▸ **Problem to solve**: In this exercise, return the whole listing exactly, excluding any images.

▸ **Entries with scene source code**:
++++++++++

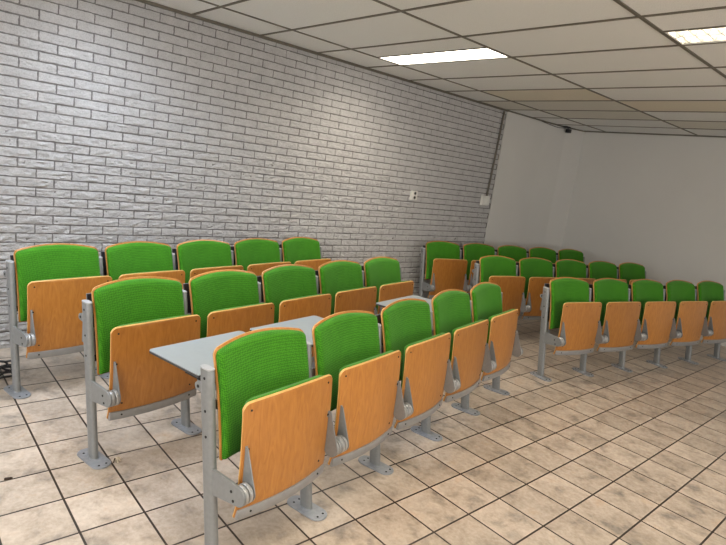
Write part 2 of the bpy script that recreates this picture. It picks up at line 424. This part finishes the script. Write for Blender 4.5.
# inclined post, oval section
LEAN = .122 / .768
def pc(z): return -LEAN * z
def post_mesh(side_holes):
    b = MB(); seg = 20; rx, ry = .031, .0165; zs = [.008, .1, .3, .5, .7, .760, .768]; v = []; f = []
    for z in zs:
        k = .92 if z > .765 else 1
        for j in range(seg):
            a = 2 * math.pi * j / seg; ca, sa = math.cos(a), math.sin(a)
            q = 3.2; r_ = (abs(ca) ** q + abs(sa) ** q) ** (-1 / q)
            v.append((pc(z) + rx * k * r_ * ca, ry * k * r_ * sa, z))
    for i in range(len(zs) - 1):
        for j in range(seg): f.append((i * seg + j, i * seg + (j + 1) % seg, (i + 1) * seg + (j + 1) % seg, (i + 1) * seg + j))
    f += [tuple(range(seg))[::-1]]; f += [tuple(range((len(zs) - 1) * seg, len(zs) * seg))]
    b.add(v, f, 0)
    if side_holes:
        for z in (.735, .612, .515):
            L, d = disc(-ry - .0012, -ry + .004, pc(z) + .002, z, .0056, 10); b.prism(L, d, 1)
    return b.mesh('post', [M['metal'], M['hole']])
POST = {0: post_mesh(False), 1: post_mesh(True)}
def plate_mesh():
    b = MB(); L = []; hl, hw, r = .108, .047, .044
    for (sx, sy) in ((1, 1), (-1, 1), (-1, -1), (1, -1)):
        a0 = {(1, 1): 0, (-1, 1): 90, (-1, -1): 180, (1, -1): 270}[(sx, sy)]
        for k in range(7):
            a = math.radians(a0 + 15 * k); L.append((.004 + sx * (hl - r) + r * math.cos(a), sy * (hw - r) + r * math.sin(a), 0))
    b.prism(L, (0, 0, .009), 0, .0025)
    for (x, y) in ((.085, .018), (.085, -.018), (-.062, .018), (-.062, -.018)):
        b.prism([(x + .012 + .0052 * math.cos(2 * math.pi * k / 10) - .012, y + .0052 * math.sin(2 * math.pi * k / 10), .0085) for k in range(10)], (0, 0, .0015), 1)
    L = [(.032 * math.cos(2 * math.pi * k / 20), .026 * math.sin(2 * math.pi * k / 20), .009) for k in range(20)]
    b.prism(L, (0, 0, .004), 0, .001)
    return b.mesh('floor_plate', [M['plate'], M['hole']])
PLATE = plate_mesh()
def cap_mesh():
    b = MB(); z = .767; L = []
    for j in range(20):
        a = 2 * math.pi * j / 20; ca, sa = math.cos(a), math.sin(a); q = 3.2; r_ = (abs(ca) ** q + abs(sa) ** q) ** (-1 / q)
        L.append((pc(z) + .0315 * r_ * ca, .017 * r_ * sa, z))
    b.prism(L, (-.001, 0, .007), 0, .002); return b.mesh('post_cap', [M['metal_light']])
CAP = cap_mesh()
PX, PZ = .110, .357
def arm_mesh():
    b = MB(); L = [(pc(.40) + .015, 0, .402), (pc(.30) + .015, 0, .300), (PX - .005, 0, PZ - .038)]
    for k in range(9):
        a = math.radians(-90 + 20 * k); L.append((PX + .038 * math.cos(a), 0, PZ + .038 * math.sin(a)))
    L.append((PX - .04, 0, PZ + .043))
    L = [(x, -.012, z) for x, y, z in L]; b.prism(L, (0, .012, 0), 0, .0015)
    for (x, z) in ((PX - .032, PZ + .008), (PX - .018, PZ - .024)):
        Ld, d = disc(-.0135, -.010, x, z, .0058, 10); b.prism(Ld, d, 1)
    return b.mesh('hinge_arm', [M['metal'], M['hole']])
ARM = arm_mesh()
def hinge_mesh(two):
    b = MB()
    spans = [(.001, .014, .038), (.014, .020, .031), (.020, .035, .038)] if two == 1 else ([(-.035, -.014, .038)] if two == 2 else [])
    if two == 0: spans = [(-.035, -.024, .038), (-.024, -.018, .031), (-.018, -.0125, .038), (.001, .016, .038), (.016, .022, .031), (.022, .035, .038)]
    for (a, c, r) in spans:
        if r: L, d = disc(a, c, PX, PZ, r, 22); b.prism(L, d, 0, .0022)
    return b.mesh('hinge_disc', [M['disc']])
HD = {0: hinge_mesh(0), 1: hinge_mesh(1), 2: hinge_mesh(2)}
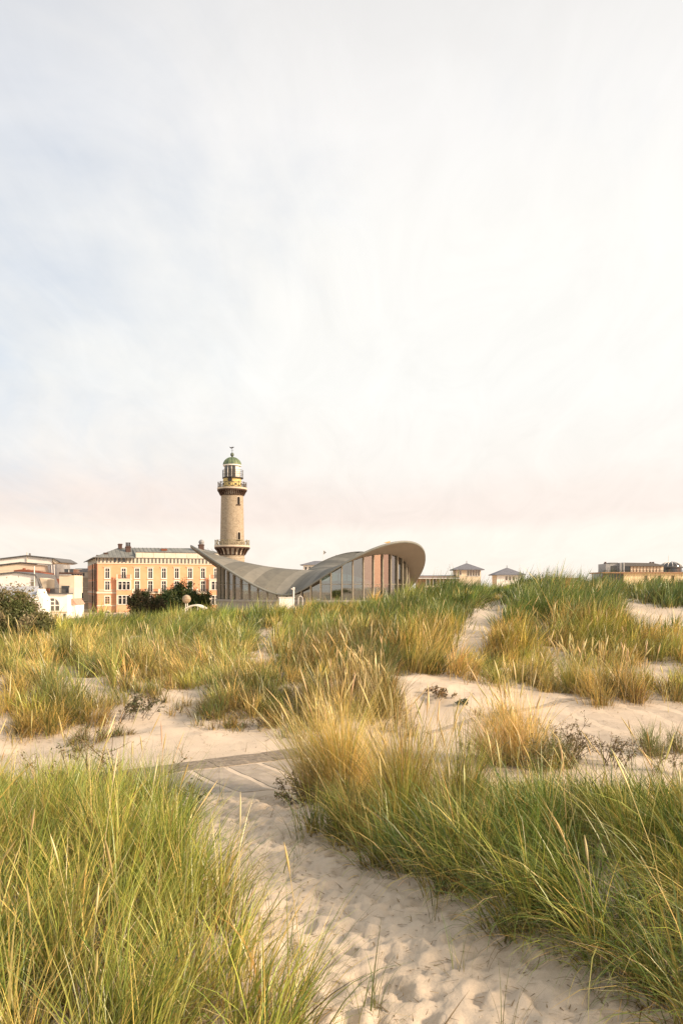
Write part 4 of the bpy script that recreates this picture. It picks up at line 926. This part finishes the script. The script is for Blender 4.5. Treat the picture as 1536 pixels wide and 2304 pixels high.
for px, top, d, rx, seed, lab in ((-20, 1342, 26, .9, 1, 'dark olive shrub at the picture edge, darkest of the willows'), (35, 1336, 27, .8, 2, 'tall olive willow shrub before the grey metal roof'), (84, 1378, 26, .42, 3, 'low olive willow shrub below the arched window')):
    b_ = gp(px, d); hgt = ZC - (top - HY) / FPX * d - b_[2]
    tree('willow_shrub', lab, 'shrub', b_, hgt, (rx, .9, hgt * .48), 17000, .045, olive, 60, seed, 'olive shrubs at the dune foot', .05, spread=.22)
for px, top, d, rx, pal, seed, lab in ((318, 1326, 165, 2.3, brown, 11, 'brownish tree in front of the hotel balcony'), (374, 1330, 168, 2.7, dkgreen, 12, 'dark green tree between the brownish tree and the globe'),
                                   (413, 1315, 172, 3.7, dkgreen, 13, 'tallest dark green tree, right behind the globe'), (446, 1333, 160, 2.4, dkgreen, 14, 'low dark tree at the hotel corner beside the pavilion'), (345, 1348, 158, 2.2, brown, 15, 'low brown bush under the hotel trees')):
    b_ = ((px - HX) / FPX * d, d, GROUND_Z); hgt = ZC - (top - HY) / FPX * d - GROUND_Z
    tree('garden_tree', lab, 'tree', b_, hgt, (rx, rx, hgt * .45), 11000, .19, pal, 60, seed, 'trees before the hotel', .2, spread=.2)
for px, top, d, rx, pal, seed, lab in ((1200, 1301, 37, .45, dkgreen, 21, 'small dark rose bush on the crest before the kiosk'), (1225, 1297, 37.5, .6, dkgreen, 22, 'rounded dark rose bush on the dune crest'), (1330, 1297, 39, .5, brown, 23, 'reddish rose bush on the crest'),
                                   (1348, 1294, 40, .35, [(.22, .10, .05), (.15, .09, .04)], 24, 'rust-coloured twiggy bush beside the seaside hotel')):
    b_ = gp(px, d); hgt = max(.5, ZC - (top - HY) / FPX * d - b_[2])
    tree('rose_bush', lab, 'shrub', b_, hgt, (rx, rx, hgt * .5), 1500, .035, pal, 16, seed, 'rose bushes on the crest', .02, spread=.25)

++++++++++

▸ **Written response**:
Write part 2 of the bpy script that recreates this picture. It picks up at line 424. This part finishes the script. Write for Blender 4.5.
# inclined post, oval section
LEAN = .122 / .768
def pc(z): return -LEAN * z
def post_mesh(side_holes):
    b = MB(); seg = 20; rx, ry = .031, .0165; zs = [.008, .1, .3, .5, .7, .760, .768]; v = []; f = []
    for z in zs:
        k = .92 if z > .765 else 1
        for j in range(seg):
            a = 2 * math.pi * j / seg; ca, sa = math.cos(a), math.sin(a)
            q = 3.2; r_ = (abs(ca) ** q + abs(sa) ** q) ** (-1 / q)
            v.append((pc(z) + rx * k * r_ * ca, ry * k * r_ * sa, z))
    for i in range(len(zs) - 1):
        for j in range(seg): f.append((i * seg + j, i * seg + (j + 1) % seg, (i + 1) * seg + (j + 1) % seg, (i + 1) * seg + j))
    f += [tuple(range(seg))[::-1]]; f += [tuple(range((len(zs) - 1) * seg, len(zs) * seg))]
    b.add(v, f, 0)
    if side_holes:
        for z in (.735, .612, .515):
            L, d = disc(-ry - .0012, -ry + .004, pc(z) + .002, z, .0056, 10); b.prism(L, d, 1)
    return b.mesh('post', [M['metal'], M['hole']])
POST = {0: post_mesh(False), 1: post_mesh(True)}
def plate_mesh():
    b = MB(); L = []; hl, hw, r = .108, .047, .044
    for (sx, sy) in ((1, 1), (-1, 1), (-1, -1), (1, -1)):
        a0 = {(1, 1): 0, (-1, 1): 90, (-1, -1): 180, (1, -1): 270}[(sx, sy)]
        for k in range(7):
            a = math.radians(a0 + 15 * k); L.append((.004 + sx * (hl - r) + r * math.cos(a), sy * (hw - r) + r * math.sin(a), 0))
    b.prism(L, (0, 0, .009), 0, .0025)
    for (x, y) in ((.085, .018), (.085, -.018), (-.062, .018), (-.062, -.018)):
        b.prism([(x + .012 + .0052 * math.cos(2 * math.pi * k / 10) - .012, y + .0052 * math.sin(2 * math.pi * k / 10), .0085) for k in range(10)], (0, 0, .0015), 1)
    L = [(.032 * math.cos(2 * math.pi * k / 20), .026 * math.sin(2 * math.pi * k / 20), .009) for k in range(20)]
    b.prism(L, (0, 0, .004), 0, .001)
    return b.mesh('floor_plate', [M['plate'], M['hole']])
PLATE = plate_mesh()
def cap_mesh():
    b = MB(); z = .767; L = []
    for j in range(20):
        a = 2 * math.pi * j / 20; ca, sa = math.cos(a), math.sin(a); q = 3.2; r_ = (abs(ca) ** q + abs(sa) ** q) ** (-1 / q)
        L.append((pc(z) + .0315 * r_ * ca, .017 * r_ * sa, z))
    b.prism(L, (-.001, 0, .007), 0, .002); return b.mesh('post_cap', [M['metal_light']])
CAP = cap_mesh()
PX, PZ = .110, .357
def arm_mesh():
    b = MB(); L = [(pc(.40) + .015, 0, .402), (pc(.30) + .015, 0, .300), (PX - .005, 0, PZ - .038)]
    for k in range(9):
        a = math.radians(-90 + 20 * k); L.append((PX + .038 * math.cos(a), 0, PZ + .038 * math.sin(a)))
    L.append((PX - .04, 0, PZ + .043))
    L = [(x, -.012, z) for x, y, z in L]; b.prism(L, (0, .012, 0), 0, .0015)
    for (x, z) in ((PX - .032, PZ + .008), (PX - .018, PZ - .024)):
        Ld, d = disc(-.0135, -.010, x, z, .0058, 10); b.prism(Ld, d, 1)
    return b.mesh('hinge_arm', [M['metal'], M['hole']])
ARM = arm_mesh()
def hinge_mesh(two):
    b = MB()
    spans = [(.001, .014, .038), (.014, .020, .031), (.020, .035, .038)] if two == 1 else ([(-.035, -.014, .038)] if two == 2 else [])
    if two == 0: spans = [(-.035, -.024, .038), (-.024, -.018, .031), (-.018, -.0125, .038), (.001, .016, .038), (.016, .022, .031), (.022, .035, .038)]
    for (a, c, r) in spans:
        if r: L, d = disc(a, c, PX, PZ, r, 22); b.prism(L, d, 0, .0022)
    return b.mesh('hinge_disc', [M['disc']])
HD = {0: hinge_mesh(0), 1: hinge_mesh(1), 2: hinge_mesh(2)}
Write part 4 of the bpy script that recreates this picture. It picks up at line 926. This part finishes the script. The script is for Blender 4.5. Treat the picture as 1536 pixels wide and 2304 pixels high.
for px, top, d, rx, seed, lab in ((-20, 1342, 26, .9, 1, 'dark olive shrub at the picture edge, darkest of the willows'), (35, 1336, 27, .8, 2, 'tall olive willow shrub before the grey metal roof'), (84, 1378, 26, .42, 3, 'low olive willow shrub below the arched window')):
    b_ = gp(px, d); hgt = ZC - (top - HY) / FPX * d - b_[2]
    tree('willow_shrub', lab, 'shrub', b_, hgt, (rx, .9, hgt * .48), 17000, .045, olive, 60, seed, 'olive shrubs at the dune foot', .05, spread=.22)
for px, top, d, rx, pal, seed, lab in ((318, 1326, 165, 2.3, brown, 11, 'brownish tree in front of the hotel balcony'), (374, 1330, 168, 2.7, dkgreen, 12, 'dark green tree between the brownish tree and the globe'),
                                   (413, 1315, 172, 3.7, dkgreen, 13, 'tallest dark green tree, right behind the globe'), (446, 1333, 160, 2.4, dkgreen, 14, 'low dark tree at the hotel corner beside the pavilion'), (345, 1348, 158, 2.2, brown, 15, 'low brown bush under the hotel trees')):
    b_ = ((px - HX) / FPX * d, d, GROUND_Z); hgt = ZC - (top - HY) / FPX * d - GROUND_Z
    tree('garden_tree', lab, 'tree', b_, hgt, (rx, rx, hgt * .45), 11000, .19, pal, 60, seed, 'trees before the hotel', .2, spread=.2)
for px, top, d, rx, pal, seed, lab in ((1200, 1301, 37, .45, dkgreen, 21, 'small dark rose bush on the crest before the kiosk'), (1225, 1297, 37.5, .6, dkgreen, 22, 'rounded dark rose bush on the dune crest'), (1330, 1297, 39, .5, brown, 23, 'reddish rose bush on the crest'),
                                   (1348, 1294, 40, .35, [(.22, .10, .05), (.15, .09, .04)], 24, 'rust-coloured twiggy bush beside the seaside hotel')):
    b_ = gp(px, d); hgt = max(.5, ZC - (top - HY) / FPX * d - b_[2])
    tree('rose_bush', lab, 'shrub', b_, hgt, (rx, rx, hgt * .5), 1500, .035, pal, 16, seed, 'rose bushes on the crest', .02, spread=.25)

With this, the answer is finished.